_What is needed:_ Take the lines from the beginning of the data below through the line holding "pk = lay(1.2, 26.6, lambda" and return exactly those.

_Recorded information:_
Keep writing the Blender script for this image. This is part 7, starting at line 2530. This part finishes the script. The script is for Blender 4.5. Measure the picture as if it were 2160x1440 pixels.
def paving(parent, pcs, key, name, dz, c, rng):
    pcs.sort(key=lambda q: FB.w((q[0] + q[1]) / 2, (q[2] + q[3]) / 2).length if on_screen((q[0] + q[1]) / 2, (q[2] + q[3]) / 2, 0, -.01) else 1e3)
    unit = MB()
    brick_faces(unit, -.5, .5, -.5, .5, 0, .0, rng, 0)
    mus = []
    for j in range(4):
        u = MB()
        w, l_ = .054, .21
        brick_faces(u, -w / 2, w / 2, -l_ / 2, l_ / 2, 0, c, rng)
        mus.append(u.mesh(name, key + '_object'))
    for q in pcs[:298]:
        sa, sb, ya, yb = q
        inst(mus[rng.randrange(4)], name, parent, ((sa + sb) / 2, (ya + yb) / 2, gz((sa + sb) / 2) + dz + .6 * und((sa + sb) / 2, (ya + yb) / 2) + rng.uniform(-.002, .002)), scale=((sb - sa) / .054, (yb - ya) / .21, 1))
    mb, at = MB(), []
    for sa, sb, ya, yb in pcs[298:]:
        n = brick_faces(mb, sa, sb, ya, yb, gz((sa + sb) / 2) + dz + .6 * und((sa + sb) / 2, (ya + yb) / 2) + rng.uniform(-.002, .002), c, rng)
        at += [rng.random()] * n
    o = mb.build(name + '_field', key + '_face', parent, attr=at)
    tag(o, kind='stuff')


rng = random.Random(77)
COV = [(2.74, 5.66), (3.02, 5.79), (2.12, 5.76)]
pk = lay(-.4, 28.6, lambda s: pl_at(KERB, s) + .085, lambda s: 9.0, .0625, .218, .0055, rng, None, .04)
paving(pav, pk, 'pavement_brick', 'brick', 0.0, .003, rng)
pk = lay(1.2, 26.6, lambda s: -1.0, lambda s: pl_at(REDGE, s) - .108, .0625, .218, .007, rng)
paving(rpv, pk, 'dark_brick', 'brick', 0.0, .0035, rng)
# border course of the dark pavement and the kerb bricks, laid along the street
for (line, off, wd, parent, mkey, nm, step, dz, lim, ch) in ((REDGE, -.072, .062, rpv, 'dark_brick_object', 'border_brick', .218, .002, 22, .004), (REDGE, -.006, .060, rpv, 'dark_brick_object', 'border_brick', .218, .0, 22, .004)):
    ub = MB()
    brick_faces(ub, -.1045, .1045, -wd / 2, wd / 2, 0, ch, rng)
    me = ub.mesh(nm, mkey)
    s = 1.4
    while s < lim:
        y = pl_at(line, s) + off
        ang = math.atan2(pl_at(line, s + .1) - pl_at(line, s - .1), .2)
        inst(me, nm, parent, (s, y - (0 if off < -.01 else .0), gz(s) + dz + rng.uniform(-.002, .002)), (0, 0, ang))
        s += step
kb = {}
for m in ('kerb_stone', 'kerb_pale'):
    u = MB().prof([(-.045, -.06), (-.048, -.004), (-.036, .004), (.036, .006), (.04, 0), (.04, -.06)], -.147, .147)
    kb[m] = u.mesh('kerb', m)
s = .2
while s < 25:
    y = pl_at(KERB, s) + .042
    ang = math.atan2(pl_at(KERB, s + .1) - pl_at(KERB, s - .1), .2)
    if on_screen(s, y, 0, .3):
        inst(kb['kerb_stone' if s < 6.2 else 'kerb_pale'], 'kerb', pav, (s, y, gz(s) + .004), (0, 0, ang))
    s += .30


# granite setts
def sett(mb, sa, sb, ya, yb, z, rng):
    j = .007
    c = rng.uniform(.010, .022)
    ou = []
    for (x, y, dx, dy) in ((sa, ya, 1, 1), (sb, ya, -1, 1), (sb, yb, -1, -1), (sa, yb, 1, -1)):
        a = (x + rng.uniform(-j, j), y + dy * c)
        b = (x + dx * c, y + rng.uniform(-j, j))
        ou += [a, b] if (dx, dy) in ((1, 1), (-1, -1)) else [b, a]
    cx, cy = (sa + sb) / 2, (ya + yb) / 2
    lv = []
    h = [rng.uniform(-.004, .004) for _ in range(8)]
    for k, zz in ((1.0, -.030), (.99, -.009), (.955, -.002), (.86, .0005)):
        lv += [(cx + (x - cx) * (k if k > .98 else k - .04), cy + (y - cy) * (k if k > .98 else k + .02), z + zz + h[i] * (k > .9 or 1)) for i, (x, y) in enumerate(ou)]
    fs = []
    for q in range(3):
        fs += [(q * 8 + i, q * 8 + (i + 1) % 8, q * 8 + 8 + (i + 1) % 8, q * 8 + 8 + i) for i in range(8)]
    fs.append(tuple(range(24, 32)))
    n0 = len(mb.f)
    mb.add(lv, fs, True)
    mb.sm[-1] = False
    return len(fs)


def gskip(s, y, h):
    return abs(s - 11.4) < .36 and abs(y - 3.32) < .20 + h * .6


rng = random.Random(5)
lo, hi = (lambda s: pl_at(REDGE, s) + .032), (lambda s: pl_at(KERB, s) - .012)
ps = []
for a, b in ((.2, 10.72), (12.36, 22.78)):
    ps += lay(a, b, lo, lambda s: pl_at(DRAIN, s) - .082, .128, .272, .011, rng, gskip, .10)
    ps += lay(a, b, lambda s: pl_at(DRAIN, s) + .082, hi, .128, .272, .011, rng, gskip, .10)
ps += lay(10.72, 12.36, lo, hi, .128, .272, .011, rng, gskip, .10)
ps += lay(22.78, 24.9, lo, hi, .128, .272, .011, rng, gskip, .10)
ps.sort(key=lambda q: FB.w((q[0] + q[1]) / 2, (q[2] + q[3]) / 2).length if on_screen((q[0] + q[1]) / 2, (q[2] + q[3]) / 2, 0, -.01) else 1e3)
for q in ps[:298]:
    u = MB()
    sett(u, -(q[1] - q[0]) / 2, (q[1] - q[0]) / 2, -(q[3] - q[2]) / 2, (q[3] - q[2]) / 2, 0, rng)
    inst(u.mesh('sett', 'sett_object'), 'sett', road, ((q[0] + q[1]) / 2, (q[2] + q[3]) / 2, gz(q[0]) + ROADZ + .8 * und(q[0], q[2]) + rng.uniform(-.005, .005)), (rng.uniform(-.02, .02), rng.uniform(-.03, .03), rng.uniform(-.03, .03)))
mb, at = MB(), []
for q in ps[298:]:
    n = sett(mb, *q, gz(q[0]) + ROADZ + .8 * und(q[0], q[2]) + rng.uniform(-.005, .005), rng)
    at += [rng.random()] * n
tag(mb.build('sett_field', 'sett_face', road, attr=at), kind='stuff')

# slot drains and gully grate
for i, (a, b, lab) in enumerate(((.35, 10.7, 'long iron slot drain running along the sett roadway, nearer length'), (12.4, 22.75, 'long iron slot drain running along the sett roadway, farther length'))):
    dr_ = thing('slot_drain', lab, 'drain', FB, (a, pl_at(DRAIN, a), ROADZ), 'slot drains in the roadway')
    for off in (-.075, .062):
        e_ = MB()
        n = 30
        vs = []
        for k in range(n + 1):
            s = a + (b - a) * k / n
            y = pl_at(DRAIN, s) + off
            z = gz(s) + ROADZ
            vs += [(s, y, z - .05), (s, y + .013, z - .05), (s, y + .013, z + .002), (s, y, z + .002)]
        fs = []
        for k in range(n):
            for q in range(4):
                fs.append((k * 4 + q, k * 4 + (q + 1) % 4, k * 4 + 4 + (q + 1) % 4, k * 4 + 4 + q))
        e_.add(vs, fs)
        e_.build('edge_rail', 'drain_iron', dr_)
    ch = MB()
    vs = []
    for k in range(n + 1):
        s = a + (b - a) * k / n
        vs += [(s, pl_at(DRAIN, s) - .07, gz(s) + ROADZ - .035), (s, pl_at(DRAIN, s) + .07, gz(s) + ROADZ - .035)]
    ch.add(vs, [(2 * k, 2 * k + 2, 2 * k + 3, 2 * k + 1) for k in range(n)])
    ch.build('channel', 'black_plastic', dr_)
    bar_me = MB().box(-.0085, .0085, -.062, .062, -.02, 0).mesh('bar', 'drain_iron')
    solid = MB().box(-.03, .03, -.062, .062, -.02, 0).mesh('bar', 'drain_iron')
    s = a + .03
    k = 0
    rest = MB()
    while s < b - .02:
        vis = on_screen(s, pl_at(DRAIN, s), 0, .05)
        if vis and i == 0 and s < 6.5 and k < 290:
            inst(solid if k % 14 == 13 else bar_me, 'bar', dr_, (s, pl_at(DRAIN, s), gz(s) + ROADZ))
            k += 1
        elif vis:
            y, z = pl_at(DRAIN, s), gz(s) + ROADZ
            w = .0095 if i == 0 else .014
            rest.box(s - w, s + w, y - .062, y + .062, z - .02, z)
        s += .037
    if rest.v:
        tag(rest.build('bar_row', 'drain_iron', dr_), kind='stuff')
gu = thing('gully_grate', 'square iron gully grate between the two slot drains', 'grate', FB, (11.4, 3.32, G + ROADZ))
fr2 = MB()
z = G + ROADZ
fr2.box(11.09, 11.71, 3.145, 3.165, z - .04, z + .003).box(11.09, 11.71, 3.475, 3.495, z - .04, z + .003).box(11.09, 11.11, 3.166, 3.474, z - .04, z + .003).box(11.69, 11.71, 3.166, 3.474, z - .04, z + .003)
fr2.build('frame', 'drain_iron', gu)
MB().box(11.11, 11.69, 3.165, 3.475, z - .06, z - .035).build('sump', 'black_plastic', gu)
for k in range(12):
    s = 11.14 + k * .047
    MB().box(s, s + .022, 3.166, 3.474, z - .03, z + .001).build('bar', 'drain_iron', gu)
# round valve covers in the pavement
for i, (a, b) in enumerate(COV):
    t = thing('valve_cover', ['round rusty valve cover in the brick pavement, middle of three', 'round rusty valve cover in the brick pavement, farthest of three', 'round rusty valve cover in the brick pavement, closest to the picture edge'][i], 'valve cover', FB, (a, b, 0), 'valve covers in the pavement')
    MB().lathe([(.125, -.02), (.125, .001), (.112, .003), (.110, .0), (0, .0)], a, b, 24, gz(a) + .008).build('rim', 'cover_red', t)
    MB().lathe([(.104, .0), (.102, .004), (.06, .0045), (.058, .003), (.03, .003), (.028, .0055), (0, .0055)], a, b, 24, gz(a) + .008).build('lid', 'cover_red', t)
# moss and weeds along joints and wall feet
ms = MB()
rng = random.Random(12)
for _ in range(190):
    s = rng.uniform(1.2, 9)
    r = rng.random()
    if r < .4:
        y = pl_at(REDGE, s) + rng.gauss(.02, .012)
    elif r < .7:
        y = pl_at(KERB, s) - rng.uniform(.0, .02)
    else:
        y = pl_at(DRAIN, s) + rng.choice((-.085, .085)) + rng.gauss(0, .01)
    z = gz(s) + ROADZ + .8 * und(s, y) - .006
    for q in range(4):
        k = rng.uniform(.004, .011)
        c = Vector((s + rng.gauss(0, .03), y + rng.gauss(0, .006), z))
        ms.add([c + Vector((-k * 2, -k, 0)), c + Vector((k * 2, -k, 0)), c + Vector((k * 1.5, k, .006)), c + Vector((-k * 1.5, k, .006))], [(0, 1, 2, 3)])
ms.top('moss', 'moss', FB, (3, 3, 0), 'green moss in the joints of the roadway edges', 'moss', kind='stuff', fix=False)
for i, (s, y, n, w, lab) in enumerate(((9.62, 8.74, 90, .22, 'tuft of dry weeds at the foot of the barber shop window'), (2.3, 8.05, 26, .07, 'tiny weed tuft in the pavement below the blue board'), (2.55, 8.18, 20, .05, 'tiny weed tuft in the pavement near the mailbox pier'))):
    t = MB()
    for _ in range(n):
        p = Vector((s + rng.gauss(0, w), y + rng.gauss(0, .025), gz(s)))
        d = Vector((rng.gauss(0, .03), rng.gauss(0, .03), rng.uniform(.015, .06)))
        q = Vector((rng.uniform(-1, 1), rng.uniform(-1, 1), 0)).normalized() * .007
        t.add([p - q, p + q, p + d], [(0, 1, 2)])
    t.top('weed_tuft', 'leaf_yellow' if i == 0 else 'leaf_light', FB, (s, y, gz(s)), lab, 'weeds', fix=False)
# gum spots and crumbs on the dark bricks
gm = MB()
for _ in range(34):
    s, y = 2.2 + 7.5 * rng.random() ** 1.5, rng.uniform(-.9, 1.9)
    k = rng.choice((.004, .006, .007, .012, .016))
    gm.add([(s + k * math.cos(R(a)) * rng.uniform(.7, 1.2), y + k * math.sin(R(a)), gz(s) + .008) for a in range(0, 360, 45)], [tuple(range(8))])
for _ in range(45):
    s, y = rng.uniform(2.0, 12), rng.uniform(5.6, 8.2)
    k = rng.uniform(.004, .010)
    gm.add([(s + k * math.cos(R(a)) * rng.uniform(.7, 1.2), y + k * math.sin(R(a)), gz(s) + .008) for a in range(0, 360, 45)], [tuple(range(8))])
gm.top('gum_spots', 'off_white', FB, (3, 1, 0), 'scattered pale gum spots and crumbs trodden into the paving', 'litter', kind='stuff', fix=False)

_Solution for this task:_
Keep writing the Blender script for this image. This is part 7, starting at line 2530. This part finishes the script. The script is for Blender 4.5. Measure the picture as if it were 2160x1440 pixels.
def paving(parent, pcs, key, name, dz, c, rng):
    pcs.sort(key=lambda q: FB.w((q[0] + q[1]) / 2, (q[2] + q[3]) / 2).length if on_screen((q[0] + q[1]) / 2, (q[2] + q[3]) / 2, 0, -.01) else 1e3)
    unit = MB()
    brick_faces(unit, -.5, .5, -.5, .5, 0, .0, rng, 0)
    mus = []
    for j in range(4):
        u = MB()
        w, l_ = .054, .21
        brick_faces(u, -w / 2, w / 2, -l_ / 2, l_ / 2, 0, c, rng)
        mus.append(u.mesh(name, key + '_object'))
    for q in pcs[:298]:
        sa, sb, ya, yb = q
        inst(mus[rng.randrange(4)], name, parent, ((sa + sb) / 2, (ya + yb) / 2, gz((sa + sb) / 2) + dz + .6 * und((sa + sb) / 2, (ya + yb) / 2) + rng.uniform(-.002, .002)), scale=((sb - sa) / .054, (yb - ya) / .21, 1))
    mb, at = MB(), []
    for sa, sb, ya, yb in pcs[298:]:
        n = brick_faces(mb, sa, sb, ya, yb, gz((sa + sb) / 2) + dz + .6 * und((sa + sb) / 2, (ya + yb) / 2) + rng.uniform(-.002, .002), c, rng)
        at += [rng.random()] * n
    o = mb.build(name + '_field', key + '_face', parent, attr=at)
    tag(o, kind='stuff')


rng = random.Random(77)
COV = [(2.74, 5.66), (3.02, 5.79), (2.12, 5.76)]
pk = lay(-.4, 28.6, lambda s: pl_at(KERB, s) + .085, lambda s: 9.0, .0625, .218, .0055, rng, None, .04)
paving(pav, pk, 'pavement_brick', 'brick', 0.0, .003, rng)
pk = lay(1.2, 26.6, lambda s: -1.0, lambda s: pl_at(REDGE, s) - .108, .0625, .218, .007, rng)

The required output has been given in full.